Don’t go anywhere near this movie if you do not have children between the ages of 5 and 8. If you’re an adult or teen hoping to find America’s favorite rubber-faced human Looney Tune—the crazy, sarcastic Jim Carrey—he’s not here. It’s the rare movie in which the great Jim gets out-funnied by the guy playing the tiny concierge role.
This is the treacle-y predictable Jim Carrey, doing what comedy superstars tend to have to do every now and then, which is make kid movies. However, I overheard a boy saying to his sister in the screening I attended, “I liked the part where they slid down the ramp.” So the kids like it! So parents have a thing to plan for, which is always nice. And the moral of the story might be, the family that raises penguins together—stays together.
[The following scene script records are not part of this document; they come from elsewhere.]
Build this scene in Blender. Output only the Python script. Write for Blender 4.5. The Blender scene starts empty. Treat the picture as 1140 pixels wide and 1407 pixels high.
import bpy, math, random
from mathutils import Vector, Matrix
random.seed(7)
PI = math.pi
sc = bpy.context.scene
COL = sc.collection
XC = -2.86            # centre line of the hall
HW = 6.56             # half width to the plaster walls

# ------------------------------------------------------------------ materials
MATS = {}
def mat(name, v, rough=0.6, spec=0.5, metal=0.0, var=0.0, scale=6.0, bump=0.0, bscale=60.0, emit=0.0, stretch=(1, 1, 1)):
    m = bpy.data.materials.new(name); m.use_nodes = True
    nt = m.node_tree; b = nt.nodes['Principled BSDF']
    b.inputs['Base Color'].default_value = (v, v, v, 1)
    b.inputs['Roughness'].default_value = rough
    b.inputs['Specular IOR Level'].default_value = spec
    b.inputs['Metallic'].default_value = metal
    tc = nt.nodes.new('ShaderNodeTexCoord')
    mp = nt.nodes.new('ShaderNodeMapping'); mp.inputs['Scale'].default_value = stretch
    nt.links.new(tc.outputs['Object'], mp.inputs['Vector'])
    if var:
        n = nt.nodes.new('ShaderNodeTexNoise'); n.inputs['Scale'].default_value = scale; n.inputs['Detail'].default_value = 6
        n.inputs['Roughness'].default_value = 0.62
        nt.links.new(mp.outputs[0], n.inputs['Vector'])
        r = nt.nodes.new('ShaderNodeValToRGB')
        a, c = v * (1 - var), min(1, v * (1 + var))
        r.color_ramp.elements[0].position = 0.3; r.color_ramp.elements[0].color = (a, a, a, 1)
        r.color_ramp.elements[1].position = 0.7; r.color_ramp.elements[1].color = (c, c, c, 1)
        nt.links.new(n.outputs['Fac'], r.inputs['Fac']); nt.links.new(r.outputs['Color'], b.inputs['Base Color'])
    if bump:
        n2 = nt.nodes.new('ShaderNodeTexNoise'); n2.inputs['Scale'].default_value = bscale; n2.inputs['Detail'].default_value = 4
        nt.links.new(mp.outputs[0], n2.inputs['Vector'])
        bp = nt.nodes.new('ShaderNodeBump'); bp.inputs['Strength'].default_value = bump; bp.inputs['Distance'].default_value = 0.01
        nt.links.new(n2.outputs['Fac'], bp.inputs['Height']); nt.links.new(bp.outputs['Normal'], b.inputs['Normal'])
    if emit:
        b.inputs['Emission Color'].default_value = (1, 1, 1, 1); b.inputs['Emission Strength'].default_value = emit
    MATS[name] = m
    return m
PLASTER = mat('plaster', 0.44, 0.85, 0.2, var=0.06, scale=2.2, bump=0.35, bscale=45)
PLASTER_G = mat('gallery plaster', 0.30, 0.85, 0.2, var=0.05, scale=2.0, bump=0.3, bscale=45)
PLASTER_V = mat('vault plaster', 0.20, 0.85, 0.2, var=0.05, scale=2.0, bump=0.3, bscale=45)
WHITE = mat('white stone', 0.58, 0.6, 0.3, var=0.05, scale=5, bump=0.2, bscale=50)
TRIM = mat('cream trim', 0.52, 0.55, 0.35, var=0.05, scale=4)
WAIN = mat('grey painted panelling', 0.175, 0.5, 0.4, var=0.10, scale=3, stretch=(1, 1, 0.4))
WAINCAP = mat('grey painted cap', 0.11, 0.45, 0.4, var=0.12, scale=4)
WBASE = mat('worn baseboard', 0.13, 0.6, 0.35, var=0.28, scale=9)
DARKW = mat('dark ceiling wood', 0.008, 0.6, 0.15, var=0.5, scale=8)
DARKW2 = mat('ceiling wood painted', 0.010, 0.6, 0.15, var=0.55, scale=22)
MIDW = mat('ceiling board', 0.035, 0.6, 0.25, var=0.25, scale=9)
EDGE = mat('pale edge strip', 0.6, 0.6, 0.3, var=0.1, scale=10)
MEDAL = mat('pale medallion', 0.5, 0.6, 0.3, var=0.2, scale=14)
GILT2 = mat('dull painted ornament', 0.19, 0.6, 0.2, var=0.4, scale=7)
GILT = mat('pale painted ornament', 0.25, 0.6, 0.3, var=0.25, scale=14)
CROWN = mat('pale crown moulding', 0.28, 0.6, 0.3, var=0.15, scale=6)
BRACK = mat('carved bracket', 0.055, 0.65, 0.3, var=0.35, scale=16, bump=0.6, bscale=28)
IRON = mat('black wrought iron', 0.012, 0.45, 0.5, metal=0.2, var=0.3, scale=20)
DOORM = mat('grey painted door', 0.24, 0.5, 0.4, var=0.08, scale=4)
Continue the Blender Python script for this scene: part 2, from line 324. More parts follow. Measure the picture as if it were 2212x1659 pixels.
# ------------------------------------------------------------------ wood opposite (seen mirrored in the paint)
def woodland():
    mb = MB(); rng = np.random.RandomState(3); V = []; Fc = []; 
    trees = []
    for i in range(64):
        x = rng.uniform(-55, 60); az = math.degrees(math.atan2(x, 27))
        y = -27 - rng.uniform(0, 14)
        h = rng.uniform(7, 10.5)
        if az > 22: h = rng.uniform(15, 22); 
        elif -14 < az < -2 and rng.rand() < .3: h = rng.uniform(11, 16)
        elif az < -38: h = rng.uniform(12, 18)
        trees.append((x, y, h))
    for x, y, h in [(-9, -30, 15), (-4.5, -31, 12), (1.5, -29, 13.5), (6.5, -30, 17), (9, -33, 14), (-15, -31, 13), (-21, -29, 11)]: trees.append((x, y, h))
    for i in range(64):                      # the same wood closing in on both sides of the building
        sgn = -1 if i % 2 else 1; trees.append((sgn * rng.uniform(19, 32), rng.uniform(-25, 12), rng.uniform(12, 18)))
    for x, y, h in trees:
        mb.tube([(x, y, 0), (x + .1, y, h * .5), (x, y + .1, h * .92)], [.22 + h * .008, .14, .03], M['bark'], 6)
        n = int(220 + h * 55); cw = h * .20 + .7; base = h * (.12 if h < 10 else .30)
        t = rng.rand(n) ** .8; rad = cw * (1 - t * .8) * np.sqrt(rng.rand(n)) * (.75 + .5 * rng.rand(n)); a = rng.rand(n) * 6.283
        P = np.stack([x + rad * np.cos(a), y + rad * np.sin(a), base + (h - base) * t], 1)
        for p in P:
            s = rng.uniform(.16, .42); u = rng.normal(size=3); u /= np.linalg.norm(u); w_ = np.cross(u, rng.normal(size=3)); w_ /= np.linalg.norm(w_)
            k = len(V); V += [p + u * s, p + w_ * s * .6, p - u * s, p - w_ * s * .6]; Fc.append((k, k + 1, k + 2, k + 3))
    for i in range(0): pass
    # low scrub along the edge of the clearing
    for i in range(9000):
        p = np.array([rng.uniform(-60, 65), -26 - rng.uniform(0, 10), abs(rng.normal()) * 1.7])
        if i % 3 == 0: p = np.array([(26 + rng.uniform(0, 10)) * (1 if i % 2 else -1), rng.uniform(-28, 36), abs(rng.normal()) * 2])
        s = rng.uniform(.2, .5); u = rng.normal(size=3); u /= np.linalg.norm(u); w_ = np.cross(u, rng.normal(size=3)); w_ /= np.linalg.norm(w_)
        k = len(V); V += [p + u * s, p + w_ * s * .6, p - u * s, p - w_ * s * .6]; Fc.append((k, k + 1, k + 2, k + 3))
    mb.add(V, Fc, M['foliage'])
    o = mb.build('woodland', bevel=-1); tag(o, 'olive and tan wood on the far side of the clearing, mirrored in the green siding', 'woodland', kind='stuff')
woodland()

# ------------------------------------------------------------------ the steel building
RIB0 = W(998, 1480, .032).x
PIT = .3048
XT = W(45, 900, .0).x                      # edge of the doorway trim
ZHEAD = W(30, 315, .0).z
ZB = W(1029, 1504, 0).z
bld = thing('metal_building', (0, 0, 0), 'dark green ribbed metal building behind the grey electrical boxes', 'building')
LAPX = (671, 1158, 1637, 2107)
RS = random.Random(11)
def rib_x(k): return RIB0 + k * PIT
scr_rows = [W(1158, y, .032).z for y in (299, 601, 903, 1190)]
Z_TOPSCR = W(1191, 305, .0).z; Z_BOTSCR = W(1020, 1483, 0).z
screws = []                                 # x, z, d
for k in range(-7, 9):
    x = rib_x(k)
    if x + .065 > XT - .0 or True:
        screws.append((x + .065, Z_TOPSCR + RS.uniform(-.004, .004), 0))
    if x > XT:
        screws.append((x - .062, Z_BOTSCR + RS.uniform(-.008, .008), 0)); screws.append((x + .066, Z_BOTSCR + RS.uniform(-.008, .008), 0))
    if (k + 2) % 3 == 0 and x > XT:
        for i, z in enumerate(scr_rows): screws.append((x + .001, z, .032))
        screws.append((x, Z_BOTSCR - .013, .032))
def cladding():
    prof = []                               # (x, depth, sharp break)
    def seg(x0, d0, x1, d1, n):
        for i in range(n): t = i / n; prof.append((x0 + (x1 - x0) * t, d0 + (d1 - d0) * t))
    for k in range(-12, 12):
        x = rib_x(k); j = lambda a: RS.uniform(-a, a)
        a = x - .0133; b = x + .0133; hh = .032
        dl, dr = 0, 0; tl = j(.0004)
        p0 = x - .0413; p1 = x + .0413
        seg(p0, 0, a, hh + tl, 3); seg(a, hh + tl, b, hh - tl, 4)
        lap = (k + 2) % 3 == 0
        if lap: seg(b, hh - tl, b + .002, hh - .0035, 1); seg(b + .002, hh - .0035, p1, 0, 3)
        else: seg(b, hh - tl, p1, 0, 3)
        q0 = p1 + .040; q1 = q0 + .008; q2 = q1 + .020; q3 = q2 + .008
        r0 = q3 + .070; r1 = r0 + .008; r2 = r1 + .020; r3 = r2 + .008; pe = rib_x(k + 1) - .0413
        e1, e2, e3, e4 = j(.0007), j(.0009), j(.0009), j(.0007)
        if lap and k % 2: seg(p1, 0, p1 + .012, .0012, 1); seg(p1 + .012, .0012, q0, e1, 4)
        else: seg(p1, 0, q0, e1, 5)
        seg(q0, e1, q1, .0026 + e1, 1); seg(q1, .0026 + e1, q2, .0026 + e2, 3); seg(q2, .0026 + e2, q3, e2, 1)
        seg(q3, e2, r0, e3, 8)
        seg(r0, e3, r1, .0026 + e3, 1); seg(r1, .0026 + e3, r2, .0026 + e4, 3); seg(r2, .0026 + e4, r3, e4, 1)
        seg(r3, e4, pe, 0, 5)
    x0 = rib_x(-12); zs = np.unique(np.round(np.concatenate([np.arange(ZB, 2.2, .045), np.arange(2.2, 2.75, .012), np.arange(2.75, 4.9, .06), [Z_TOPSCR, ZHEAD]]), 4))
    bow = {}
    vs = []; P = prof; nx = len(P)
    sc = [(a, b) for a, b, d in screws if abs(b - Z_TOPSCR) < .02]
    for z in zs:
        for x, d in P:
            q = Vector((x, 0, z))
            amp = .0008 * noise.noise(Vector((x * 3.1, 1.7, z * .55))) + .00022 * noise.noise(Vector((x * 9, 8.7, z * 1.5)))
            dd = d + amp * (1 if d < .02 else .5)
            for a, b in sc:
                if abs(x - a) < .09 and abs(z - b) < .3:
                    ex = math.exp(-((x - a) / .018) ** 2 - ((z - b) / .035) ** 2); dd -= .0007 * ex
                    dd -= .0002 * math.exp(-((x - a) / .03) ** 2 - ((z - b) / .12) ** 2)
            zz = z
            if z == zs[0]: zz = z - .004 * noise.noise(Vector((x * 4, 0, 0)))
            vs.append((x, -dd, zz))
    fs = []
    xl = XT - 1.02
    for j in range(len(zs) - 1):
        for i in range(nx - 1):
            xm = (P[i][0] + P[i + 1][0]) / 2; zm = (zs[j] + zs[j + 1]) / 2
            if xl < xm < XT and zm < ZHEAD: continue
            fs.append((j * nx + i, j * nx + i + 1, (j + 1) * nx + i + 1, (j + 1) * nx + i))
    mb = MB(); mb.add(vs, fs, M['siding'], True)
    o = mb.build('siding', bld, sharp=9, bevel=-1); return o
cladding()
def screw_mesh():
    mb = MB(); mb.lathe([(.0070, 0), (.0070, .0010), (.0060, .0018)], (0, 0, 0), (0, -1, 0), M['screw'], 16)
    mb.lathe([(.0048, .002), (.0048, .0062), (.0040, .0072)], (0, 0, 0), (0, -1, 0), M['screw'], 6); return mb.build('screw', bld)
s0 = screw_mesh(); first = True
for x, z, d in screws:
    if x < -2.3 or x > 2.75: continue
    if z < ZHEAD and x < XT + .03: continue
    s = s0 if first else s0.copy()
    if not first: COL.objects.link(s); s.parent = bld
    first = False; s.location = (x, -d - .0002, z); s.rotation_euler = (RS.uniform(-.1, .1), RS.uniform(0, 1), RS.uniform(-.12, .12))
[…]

Mr. Popper is a slick salesman who uses over-the-top Tony Robbins-like sales pitches, which is probably exactly how Mr. Carrey would do it if he were a real-life salesman. His bosses want him to wrest New York’s famous Tavern on the Green from its owner, Mrs. Van Gundy (Angela Lansbury), but she’s only going to sell it to someone with character. So Jim needs to have a character arc from smarmy-vacuous to man-of-integrity.
Speaking of dad, in his will & testament he leaves Mr. Popper some cute penguins that can revive themselves out of a cryogenic package (don’t ask, it’s a kid movie, it’s a bit magical) and proceed to cause predictable mayhem. They have names pretty much in proximity to the pint-sized little people of Disney’s “Snow White.” Notice all the P’s in that sentence (nudge-nudge, wink-wink)?
The birds tap dance, they lay eggs, they graphically poop and toot way too much. There’s a pious zookeeper out to get them in the name of prevention of animal cruelty, although we suspect he might have less upstanding intentions.
There’s a last-minute dash to the meeting he deliberately missed with Angela Lansbury and his bosses, in order to rescue the penguin family from the clutches of the zookeeper. He arrives with the whole family and penguins in tow, at Tavern on the Green, and voila! Angela Lansbury witnesses a man with integrity and sells him the Tavern.
You can’t keep six penguins in a New York apartment, so there’s a trip to Antarctica—and a family reunion. I’d like to say there’s also a happy humans-in-the-theater family reunion, but while the kids might be happy, the parents—perhaps not so much.